We haven’t sufficiently explored or come to terms with what motivates a person to seek political office. On the surface, we know they want power, notoriety, legacy, and fortune.
What can’t be found on the surface is an answer to the question: Why, though? Why do you want those things? Why are you spending your life in their pursuit? And, perhaps more pressing to society, why should these things be awarded to you?
A few years back, I was asked to contemplate a run for state senate in Utah. The seat in my hometown district had suddenly opened up due to the woman who previously held it being elected Lt. Governor. No one asked me what I’d do with the office, my vision for the state’s future, or even if it was something I’d be particularly good at. I was being encouraged to run simply because the position was available.
It wasn’t long until I called the politician who’d already declared his candidacy to tell him I wasn’t running because I had no reason to, and it sounded like he did. “I don’t know what I’d do if I won,” I said. That felt like justification enough not to do it.
It turns out you don’t need a reason. In his recent biography of Mitt Romney, McKay Coppins writes:
Romney sent his team back to the drawing board. In his journal, he fumed, “Obama theme: Forward. Not bad. Good, actually. Opposite of backward. Nice way to box me in. Dang. Why do I have no message yet?!”
It was the same problem that had dogged him since his very first bid for office — the struggle to articulate a big, inspiring reason for his campaign, a grand vision he planned to enact, a future he wanted to create. He seemed to think this was something that could be outsourced to pollsters and ad makers, the type of people who draw up marketing plans for any other product. His mind simply didn’t move in sweeping ideological motions. His heart wasn’t invested in a distant American utopia. The deepest belief motivating his pursuit of the presidency was in his own power to solve problems, to fix things.
We’re searching for answers in the wrong direction. Rather than looking at the politicians, we should be looking at ourselves. After all, the power and notoriety they attain comes from us. We choose these people.
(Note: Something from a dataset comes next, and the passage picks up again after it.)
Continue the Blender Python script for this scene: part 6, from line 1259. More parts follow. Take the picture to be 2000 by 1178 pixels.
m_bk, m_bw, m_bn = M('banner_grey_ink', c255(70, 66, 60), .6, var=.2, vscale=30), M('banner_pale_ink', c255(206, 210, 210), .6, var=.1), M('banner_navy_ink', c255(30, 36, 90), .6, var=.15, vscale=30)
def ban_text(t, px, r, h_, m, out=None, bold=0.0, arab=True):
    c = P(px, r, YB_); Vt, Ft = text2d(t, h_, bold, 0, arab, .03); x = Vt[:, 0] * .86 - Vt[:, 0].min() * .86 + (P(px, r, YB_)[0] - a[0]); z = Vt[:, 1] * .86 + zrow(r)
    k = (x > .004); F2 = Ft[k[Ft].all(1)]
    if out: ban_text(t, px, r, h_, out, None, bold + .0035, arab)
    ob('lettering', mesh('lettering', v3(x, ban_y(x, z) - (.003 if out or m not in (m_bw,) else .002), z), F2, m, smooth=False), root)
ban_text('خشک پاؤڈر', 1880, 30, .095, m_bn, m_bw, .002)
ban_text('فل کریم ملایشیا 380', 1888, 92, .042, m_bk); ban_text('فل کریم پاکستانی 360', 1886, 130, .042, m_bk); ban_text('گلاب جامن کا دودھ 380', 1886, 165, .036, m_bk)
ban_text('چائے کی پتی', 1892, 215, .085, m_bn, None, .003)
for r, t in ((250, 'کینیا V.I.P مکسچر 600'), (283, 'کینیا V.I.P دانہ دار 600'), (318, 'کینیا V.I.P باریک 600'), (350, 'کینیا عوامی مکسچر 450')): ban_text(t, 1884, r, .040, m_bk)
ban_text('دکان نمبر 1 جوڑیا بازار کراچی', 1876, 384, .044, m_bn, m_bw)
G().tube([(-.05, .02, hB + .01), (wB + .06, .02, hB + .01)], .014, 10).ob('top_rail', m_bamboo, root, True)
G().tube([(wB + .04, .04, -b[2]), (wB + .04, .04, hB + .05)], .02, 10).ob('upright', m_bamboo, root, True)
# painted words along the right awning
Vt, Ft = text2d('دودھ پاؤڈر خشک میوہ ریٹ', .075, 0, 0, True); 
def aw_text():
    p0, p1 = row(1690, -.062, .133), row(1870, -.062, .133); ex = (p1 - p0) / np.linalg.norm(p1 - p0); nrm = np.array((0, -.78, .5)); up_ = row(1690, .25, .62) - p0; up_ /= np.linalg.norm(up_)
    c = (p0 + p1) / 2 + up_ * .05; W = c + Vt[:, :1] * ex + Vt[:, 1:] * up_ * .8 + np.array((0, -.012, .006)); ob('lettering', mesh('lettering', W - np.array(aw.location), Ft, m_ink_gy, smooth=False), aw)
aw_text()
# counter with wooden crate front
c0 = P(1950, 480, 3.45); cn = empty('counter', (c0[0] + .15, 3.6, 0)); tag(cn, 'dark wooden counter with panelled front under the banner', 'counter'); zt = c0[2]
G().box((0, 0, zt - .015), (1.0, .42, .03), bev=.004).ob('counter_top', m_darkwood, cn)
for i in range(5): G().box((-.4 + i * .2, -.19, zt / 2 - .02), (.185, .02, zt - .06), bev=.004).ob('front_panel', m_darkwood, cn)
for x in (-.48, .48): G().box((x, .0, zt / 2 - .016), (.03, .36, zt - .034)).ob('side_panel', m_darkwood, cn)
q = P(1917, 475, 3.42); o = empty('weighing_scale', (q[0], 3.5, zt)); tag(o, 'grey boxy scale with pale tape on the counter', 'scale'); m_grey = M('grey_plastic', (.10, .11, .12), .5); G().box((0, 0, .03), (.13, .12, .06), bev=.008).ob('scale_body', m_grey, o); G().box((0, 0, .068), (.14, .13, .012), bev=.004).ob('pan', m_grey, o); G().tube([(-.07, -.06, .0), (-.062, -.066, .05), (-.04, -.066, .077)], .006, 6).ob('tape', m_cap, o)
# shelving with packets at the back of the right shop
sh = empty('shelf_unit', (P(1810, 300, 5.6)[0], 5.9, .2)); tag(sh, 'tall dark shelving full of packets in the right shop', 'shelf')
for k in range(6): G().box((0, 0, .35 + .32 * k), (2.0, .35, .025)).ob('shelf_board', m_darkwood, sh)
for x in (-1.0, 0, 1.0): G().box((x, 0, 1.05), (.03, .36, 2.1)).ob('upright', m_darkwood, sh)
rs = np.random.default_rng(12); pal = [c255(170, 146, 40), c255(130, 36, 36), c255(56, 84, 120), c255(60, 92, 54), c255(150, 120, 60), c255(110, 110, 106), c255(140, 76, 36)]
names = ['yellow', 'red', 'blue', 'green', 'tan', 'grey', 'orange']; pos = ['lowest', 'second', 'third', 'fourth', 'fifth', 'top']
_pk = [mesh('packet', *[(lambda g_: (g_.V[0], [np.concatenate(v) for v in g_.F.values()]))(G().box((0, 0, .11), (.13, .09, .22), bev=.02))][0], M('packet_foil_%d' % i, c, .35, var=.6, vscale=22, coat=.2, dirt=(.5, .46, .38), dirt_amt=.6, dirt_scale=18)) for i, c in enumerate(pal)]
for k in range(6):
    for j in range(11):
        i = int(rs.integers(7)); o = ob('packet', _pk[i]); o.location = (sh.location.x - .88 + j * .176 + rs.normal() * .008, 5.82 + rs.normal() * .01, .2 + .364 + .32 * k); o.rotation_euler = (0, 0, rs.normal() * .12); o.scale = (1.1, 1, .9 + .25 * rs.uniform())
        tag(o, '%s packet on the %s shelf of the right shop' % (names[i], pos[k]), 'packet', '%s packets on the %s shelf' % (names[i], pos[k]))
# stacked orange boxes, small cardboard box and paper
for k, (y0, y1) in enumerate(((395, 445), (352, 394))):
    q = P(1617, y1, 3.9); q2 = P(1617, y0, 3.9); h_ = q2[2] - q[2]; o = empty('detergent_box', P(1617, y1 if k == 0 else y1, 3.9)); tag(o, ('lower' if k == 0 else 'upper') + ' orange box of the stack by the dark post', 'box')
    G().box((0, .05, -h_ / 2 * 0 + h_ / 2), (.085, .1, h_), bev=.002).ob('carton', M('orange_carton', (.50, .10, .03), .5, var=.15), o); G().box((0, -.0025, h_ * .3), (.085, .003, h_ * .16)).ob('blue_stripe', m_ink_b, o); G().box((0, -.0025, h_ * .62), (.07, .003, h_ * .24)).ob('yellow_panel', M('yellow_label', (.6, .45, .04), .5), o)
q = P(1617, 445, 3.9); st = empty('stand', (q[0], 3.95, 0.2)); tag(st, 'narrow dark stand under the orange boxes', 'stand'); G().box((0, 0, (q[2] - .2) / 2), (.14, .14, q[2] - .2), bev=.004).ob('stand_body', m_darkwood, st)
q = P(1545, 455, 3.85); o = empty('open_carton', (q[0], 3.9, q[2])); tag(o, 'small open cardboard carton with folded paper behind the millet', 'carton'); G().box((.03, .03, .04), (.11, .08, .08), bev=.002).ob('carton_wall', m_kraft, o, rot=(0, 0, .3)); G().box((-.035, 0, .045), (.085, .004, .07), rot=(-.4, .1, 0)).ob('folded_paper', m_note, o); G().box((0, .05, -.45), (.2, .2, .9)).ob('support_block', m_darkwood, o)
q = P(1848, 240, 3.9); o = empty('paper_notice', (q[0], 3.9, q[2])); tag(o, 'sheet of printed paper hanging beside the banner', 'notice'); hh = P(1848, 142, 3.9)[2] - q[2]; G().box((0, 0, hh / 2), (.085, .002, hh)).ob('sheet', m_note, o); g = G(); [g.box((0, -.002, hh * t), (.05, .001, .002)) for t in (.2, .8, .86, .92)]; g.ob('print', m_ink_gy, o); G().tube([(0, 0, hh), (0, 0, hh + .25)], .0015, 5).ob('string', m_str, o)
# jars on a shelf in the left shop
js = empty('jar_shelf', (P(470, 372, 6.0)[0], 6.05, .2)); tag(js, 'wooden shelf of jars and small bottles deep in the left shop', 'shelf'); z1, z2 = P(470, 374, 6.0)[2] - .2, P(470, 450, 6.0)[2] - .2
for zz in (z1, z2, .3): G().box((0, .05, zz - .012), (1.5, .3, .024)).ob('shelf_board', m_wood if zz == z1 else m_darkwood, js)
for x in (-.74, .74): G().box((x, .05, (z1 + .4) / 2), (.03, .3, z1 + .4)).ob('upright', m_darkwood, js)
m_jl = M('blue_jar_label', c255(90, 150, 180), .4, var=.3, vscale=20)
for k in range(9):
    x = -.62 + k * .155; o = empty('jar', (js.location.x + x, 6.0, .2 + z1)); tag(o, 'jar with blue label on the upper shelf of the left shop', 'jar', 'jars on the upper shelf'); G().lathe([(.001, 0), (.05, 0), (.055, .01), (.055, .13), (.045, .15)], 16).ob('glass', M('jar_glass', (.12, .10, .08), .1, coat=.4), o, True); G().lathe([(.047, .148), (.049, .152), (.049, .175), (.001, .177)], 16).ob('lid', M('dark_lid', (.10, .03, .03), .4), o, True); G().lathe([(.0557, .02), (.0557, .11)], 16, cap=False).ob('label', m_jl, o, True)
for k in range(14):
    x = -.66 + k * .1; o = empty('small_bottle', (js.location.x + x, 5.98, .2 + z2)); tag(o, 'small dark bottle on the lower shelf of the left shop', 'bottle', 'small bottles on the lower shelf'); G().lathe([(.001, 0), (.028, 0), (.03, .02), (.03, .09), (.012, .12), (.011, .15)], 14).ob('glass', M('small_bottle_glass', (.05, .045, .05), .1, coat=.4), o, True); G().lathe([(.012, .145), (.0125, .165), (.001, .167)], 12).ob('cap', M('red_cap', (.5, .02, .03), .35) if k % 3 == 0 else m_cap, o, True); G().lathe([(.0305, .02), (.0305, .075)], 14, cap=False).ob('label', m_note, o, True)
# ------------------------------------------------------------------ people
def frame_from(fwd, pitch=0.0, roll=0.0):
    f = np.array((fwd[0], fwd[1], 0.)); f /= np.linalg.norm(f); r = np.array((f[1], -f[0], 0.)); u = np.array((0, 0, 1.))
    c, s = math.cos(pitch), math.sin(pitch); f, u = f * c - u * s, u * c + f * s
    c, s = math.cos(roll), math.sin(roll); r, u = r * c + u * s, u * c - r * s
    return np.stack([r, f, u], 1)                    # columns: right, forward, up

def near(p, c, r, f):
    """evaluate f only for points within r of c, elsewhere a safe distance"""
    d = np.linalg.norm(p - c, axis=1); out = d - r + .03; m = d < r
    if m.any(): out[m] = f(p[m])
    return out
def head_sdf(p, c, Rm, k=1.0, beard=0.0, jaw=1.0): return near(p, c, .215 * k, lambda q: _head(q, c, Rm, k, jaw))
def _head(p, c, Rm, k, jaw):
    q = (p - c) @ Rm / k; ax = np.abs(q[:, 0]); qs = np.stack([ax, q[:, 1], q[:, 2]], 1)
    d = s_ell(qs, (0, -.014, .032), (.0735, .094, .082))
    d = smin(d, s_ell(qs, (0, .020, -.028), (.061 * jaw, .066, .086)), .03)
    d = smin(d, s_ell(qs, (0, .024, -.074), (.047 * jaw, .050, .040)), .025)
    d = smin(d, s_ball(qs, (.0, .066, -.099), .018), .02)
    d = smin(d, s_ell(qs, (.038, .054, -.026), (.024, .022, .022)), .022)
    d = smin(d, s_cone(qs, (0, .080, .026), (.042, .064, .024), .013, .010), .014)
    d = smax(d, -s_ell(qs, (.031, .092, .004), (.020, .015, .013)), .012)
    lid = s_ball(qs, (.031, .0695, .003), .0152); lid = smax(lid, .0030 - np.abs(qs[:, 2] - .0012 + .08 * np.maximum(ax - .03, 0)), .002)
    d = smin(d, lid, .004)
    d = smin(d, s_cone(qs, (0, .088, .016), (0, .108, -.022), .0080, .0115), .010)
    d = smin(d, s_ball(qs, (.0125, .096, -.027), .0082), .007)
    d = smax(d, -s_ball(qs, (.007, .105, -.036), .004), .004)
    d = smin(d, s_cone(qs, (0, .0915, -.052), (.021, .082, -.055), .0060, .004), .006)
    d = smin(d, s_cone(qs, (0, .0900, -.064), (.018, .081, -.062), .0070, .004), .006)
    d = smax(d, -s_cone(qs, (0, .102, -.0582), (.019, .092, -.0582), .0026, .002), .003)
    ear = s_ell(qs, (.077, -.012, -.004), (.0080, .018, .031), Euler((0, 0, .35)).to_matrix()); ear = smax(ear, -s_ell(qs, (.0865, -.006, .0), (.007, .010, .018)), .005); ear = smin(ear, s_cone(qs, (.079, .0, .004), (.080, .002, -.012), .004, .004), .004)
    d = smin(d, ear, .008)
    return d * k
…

The narcissism they exude stares back at us through the mirror.
The truth is we don’t care that politicians can’t tell us why they deserve the power to govern us. We don’t care what their motivations are; we just know they don’t align with ours. If we were aligned, they wouldn’t enter office in debt and leave with millions in their bank accounts. They wouldn’t be able to trade stocks while they’re gathering inside information and implementing financial regulations. They wouldn’t talk about foreign countries more than the 100,000 fentanyl deaths in the United States in just the past year alone.
We know politicians are self-interested. Why aren’t we? We help the politician who wears our team’s jersey settle petty grievances instead of stopping to ask ourselves why they deserve our power in the first place and what they might do with it. It’s like rooting for your favorite football team without looking at the score.
We do this because it’s easier than the alternative. It makes us feel safe. We deceive ourselves into thinking we support the good team over the bad one. In the words of Friedrich Nietzsche, “What do you know, what could you know as to how much artifice of self-preservation, how much rationality and higher protection there is in such self-deception — and how much falseness I still require in order to allow myself again and again the luxury of my sincerity.”